● **DATA**:
— BEGIN —

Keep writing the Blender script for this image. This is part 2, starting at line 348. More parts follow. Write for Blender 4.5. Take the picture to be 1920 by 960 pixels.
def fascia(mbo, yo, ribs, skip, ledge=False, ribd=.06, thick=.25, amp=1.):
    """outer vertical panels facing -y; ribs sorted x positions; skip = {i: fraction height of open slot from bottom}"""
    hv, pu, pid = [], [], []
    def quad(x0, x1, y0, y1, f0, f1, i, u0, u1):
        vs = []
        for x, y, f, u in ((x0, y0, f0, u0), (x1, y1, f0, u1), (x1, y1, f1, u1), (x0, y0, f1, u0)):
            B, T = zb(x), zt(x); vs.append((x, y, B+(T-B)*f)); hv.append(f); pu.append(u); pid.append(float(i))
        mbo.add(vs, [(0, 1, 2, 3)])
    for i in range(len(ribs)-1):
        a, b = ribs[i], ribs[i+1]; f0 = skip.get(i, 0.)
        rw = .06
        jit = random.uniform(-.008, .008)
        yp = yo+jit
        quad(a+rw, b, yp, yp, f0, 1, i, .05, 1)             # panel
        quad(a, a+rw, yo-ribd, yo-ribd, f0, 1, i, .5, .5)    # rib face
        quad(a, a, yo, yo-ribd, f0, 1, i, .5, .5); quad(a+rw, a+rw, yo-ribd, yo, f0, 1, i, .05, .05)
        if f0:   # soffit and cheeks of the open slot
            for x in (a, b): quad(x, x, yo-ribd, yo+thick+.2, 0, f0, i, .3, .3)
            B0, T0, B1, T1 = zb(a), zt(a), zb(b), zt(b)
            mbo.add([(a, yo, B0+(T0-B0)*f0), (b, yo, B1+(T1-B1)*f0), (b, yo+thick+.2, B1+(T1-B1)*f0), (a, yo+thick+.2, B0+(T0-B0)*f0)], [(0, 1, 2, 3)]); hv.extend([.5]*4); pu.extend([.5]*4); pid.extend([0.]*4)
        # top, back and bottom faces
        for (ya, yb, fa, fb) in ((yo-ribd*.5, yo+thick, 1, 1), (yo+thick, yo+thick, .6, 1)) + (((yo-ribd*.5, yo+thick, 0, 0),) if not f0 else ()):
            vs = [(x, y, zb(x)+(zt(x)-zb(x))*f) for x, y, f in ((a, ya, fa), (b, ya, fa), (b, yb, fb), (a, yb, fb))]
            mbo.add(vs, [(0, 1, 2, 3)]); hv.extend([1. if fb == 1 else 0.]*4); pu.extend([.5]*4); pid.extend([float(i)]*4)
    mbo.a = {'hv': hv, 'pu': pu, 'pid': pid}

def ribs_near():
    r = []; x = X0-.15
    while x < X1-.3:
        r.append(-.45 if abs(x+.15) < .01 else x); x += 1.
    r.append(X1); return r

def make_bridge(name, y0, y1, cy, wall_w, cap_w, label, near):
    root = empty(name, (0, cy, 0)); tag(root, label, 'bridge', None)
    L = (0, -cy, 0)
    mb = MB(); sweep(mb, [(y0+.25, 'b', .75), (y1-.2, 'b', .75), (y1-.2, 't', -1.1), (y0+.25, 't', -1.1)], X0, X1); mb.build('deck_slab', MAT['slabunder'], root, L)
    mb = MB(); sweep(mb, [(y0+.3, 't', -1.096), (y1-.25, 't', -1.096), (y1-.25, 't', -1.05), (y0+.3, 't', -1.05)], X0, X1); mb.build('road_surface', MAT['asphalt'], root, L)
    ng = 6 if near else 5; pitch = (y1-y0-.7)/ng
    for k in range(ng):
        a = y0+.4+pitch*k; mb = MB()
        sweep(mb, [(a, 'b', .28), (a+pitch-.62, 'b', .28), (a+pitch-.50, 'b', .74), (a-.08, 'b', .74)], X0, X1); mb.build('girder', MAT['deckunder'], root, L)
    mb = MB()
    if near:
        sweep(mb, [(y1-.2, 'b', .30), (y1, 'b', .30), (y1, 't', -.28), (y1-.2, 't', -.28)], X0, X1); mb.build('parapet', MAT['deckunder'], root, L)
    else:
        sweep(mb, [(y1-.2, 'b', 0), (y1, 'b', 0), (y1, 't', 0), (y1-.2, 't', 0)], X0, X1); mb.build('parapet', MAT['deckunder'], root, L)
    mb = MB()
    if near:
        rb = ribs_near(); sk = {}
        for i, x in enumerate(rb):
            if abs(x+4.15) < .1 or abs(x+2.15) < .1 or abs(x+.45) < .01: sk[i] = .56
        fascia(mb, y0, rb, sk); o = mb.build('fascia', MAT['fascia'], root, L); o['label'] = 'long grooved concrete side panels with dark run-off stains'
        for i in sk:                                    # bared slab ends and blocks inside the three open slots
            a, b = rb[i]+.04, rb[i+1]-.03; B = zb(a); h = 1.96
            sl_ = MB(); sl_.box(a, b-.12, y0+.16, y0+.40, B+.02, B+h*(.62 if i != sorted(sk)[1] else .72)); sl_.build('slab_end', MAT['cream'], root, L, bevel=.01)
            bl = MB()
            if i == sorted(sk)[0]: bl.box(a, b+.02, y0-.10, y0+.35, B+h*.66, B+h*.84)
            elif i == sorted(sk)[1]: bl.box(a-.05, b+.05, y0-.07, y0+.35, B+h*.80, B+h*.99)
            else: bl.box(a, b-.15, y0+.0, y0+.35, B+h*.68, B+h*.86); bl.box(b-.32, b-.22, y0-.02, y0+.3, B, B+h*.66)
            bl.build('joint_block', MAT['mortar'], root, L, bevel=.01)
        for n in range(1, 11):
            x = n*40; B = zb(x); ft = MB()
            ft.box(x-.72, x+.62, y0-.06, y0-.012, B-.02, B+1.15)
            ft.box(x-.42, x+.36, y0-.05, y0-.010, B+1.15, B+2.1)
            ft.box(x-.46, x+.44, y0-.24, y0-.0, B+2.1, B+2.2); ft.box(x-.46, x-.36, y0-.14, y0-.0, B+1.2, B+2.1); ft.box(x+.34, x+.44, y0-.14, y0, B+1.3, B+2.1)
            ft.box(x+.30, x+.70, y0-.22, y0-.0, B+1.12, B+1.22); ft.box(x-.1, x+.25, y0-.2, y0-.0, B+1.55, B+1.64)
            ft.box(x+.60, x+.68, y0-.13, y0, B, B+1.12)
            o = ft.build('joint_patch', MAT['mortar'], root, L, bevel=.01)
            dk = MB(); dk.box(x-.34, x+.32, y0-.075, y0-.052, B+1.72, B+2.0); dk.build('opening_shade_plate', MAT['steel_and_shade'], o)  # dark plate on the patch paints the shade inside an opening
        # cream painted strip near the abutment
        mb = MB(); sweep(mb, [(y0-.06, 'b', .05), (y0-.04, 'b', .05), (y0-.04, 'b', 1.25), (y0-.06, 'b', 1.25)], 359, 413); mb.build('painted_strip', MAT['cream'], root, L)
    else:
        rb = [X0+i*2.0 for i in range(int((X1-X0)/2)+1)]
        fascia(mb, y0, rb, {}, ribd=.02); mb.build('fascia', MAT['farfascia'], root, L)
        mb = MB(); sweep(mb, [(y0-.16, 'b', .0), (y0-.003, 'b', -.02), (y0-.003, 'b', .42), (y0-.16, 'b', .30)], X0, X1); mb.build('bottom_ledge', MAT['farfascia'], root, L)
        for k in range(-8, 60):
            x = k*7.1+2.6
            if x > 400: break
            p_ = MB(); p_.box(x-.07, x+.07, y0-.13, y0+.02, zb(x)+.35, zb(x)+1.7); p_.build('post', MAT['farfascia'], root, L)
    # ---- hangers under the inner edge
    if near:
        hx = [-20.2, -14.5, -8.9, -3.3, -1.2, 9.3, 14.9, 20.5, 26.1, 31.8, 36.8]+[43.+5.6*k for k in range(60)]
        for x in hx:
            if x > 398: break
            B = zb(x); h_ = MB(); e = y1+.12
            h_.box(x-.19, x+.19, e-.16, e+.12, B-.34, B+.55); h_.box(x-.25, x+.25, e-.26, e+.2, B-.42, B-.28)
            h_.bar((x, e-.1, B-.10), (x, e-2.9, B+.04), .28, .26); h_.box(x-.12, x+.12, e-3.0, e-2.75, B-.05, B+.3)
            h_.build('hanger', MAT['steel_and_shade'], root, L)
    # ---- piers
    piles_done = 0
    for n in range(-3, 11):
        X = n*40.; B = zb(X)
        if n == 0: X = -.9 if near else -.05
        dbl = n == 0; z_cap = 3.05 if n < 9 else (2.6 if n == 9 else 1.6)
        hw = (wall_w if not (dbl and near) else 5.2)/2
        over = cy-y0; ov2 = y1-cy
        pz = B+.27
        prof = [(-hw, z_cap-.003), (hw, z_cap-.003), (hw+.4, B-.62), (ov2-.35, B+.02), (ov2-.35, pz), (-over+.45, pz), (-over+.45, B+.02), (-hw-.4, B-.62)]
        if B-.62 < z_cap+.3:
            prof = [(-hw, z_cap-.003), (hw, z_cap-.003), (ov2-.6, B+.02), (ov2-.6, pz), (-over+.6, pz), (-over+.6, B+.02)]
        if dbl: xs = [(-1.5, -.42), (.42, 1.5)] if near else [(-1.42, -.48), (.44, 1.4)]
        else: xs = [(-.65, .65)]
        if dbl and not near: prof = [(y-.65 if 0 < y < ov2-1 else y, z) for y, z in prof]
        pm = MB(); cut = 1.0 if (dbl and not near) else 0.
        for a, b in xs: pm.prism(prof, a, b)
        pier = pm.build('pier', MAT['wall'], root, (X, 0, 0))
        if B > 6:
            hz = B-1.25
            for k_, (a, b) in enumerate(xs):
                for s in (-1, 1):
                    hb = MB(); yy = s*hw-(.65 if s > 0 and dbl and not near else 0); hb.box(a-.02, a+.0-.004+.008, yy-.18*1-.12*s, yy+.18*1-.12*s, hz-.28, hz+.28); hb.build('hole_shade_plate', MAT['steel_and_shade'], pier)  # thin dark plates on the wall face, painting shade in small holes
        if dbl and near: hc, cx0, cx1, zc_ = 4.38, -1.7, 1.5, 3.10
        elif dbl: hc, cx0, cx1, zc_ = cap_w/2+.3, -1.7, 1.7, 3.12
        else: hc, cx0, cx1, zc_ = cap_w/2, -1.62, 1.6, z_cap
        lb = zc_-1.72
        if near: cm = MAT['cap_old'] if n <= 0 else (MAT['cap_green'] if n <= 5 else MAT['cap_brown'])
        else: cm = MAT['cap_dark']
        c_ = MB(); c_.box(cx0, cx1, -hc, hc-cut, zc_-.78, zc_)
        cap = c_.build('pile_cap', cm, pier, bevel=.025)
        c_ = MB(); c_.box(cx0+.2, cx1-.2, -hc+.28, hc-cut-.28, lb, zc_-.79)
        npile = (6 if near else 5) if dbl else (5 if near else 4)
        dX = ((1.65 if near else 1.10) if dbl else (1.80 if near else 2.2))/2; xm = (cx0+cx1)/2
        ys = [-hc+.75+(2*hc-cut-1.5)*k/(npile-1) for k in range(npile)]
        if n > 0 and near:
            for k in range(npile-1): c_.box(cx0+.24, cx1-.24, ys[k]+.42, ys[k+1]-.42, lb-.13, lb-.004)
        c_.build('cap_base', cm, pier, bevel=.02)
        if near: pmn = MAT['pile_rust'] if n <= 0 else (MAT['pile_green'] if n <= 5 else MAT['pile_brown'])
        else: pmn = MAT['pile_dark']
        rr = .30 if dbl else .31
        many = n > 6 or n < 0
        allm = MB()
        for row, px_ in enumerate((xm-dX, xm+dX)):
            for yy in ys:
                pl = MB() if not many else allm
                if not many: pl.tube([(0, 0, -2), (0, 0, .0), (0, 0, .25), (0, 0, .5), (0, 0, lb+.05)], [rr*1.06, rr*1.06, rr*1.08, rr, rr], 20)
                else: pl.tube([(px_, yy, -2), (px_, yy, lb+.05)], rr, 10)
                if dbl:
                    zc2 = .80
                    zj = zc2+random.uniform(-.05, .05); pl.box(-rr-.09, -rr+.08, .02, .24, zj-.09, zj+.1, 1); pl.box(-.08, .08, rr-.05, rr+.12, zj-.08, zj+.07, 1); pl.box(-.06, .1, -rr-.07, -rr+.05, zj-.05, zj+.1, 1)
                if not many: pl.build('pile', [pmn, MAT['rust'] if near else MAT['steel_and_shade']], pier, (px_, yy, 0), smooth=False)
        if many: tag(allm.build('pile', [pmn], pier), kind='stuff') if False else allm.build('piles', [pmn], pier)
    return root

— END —

● **WRITTEN TASK**: From the very first line of the data through the line with "r.append(X1); return r" in it, please reproduce each line exactly and output nothing more.

● **THE RESPONSE**:
Keep writing the Blender script for this image. This is part 2, starting at line 348. More parts follow. Write for Blender 4.5. Take the picture to be 1920 by 960 pixels.
def fascia(mbo, yo, ribs, skip, ledge=False, ribd=.06, thick=.25, amp=1.):
    """outer vertical panels facing -y; ribs sorted x positions; skip = {i: fraction height of open slot from bottom}"""
    hv, pu, pid = [], [], []
    def quad(x0, x1, y0, y1, f0, f1, i, u0, u1):
        vs = []
        for x, y, f, u in ((x0, y0, f0, u0), (x1, y1, f0, u1), (x1, y1, f1, u1), (x0, y0, f1, u0)):
            B, T = zb(x), zt(x); vs.append((x, y, B+(T-B)*f)); hv.append(f); pu.append(u); pid.append(float(i))
        mbo.add(vs, [(0, 1, 2, 3)])
    for i in range(len(ribs)-1):
        a, b = ribs[i], ribs[i+1]; f0 = skip.get(i, 0.)
        rw = .06
        jit = random.uniform(-.008, .008)
        yp = yo+jit
        quad(a+rw, b, yp, yp, f0, 1, i, .05, 1)             # panel
        quad(a, a+rw, yo-ribd, yo-ribd, f0, 1, i, .5, .5)    # rib face
        quad(a, a, yo, yo-ribd, f0, 1, i, .5, .5); quad(a+rw, a+rw, yo-ribd, yo, f0, 1, i, .05, .05)
        if f0:   # soffit and cheeks of the open slot
            for x in (a, b): quad(x, x, yo-ribd, yo+thick+.2, 0, f0, i, .3, .3)
            B0, T0, B1, T1 = zb(a), zt(a), zb(b), zt(b)
            mbo.add([(a, yo, B0+(T0-B0)*f0), (b, yo, B1+(T1-B1)*f0), (b, yo+thick+.2, B1+(T1-B1)*f0), (a, yo+thick+.2, B0+(T0-B0)*f0)], [(0, 1, 2, 3)]); hv.extend([.5]*4); pu.extend([.5]*4); pid.extend([0.]*4)
        # top, back and bottom faces
        for (ya, yb, fa, fb) in ((yo-ribd*.5, yo+thick, 1, 1), (yo+thick, yo+thick, .6, 1)) + (((yo-ribd*.5, yo+thick, 0, 0),) if not f0 else ()):
            vs = [(x, y, zb(x)+(zt(x)-zb(x))*f) for x, y, f in ((a, ya, fa), (b, ya, fa), (b, yb, fb), (a, yb, fb))]
            mbo.add(vs, [(0, 1, 2, 3)]); hv.extend([1. if fb == 1 else 0.]*4); pu.extend([.5]*4); pid.extend([float(i)]*4)
    mbo.a = {'hv': hv, 'pu': pu, 'pid': pid}

def ribs_near():
    r = []; x = X0-.15
    while x < X1-.3:
        r.append(-.45 if abs(x+.15) < .01 else x); x += 1.
    r.append(X1); return r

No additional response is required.